Scan the lines below for the string "wide" and copy every one that has it.

* _Source excerpt_
====================
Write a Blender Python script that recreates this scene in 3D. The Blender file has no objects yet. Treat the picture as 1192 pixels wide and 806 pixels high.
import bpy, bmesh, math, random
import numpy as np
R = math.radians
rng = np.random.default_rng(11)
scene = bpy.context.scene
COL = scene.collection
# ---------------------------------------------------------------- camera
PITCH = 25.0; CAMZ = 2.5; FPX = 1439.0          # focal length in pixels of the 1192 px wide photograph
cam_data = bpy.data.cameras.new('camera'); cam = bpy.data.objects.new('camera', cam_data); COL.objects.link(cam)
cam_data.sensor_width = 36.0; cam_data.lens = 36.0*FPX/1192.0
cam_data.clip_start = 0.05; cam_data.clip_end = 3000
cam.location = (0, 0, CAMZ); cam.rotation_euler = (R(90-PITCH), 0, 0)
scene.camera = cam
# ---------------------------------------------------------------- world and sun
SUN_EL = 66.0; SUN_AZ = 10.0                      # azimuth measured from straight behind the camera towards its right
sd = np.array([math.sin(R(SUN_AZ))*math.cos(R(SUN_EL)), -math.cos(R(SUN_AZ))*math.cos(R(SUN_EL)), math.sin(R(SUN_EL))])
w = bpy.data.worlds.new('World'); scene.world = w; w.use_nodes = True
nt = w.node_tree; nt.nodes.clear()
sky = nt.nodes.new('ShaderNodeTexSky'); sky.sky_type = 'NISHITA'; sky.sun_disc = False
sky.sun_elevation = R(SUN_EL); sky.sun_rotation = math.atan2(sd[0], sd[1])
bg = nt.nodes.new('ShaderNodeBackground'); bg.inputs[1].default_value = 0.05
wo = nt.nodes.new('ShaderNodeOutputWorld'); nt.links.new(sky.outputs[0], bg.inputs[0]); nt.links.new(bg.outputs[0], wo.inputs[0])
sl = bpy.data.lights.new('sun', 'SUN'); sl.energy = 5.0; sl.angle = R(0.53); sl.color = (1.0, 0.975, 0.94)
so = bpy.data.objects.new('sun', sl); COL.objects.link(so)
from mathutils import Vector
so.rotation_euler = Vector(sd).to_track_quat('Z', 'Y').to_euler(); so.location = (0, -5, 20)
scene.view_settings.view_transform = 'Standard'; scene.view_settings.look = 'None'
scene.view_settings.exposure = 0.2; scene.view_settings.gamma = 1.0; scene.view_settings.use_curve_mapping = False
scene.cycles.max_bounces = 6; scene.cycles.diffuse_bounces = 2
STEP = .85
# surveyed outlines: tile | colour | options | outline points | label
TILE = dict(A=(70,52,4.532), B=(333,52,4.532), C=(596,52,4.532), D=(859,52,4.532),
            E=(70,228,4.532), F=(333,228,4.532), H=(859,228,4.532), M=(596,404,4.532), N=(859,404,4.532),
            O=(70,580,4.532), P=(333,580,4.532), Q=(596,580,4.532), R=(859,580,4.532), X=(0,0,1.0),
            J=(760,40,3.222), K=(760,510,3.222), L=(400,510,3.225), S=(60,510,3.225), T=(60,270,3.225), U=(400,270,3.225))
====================
* _Correct output_
Write a Blender Python script that recreates this scene in 3D. The Blender file has no objects yet. Treat the picture as 1192 pixels wide and 806 pixels high.
PITCH = 25.0; CAMZ = 2.5; FPX = 1439.0          # focal length in pixels of the 1192 px wide photograph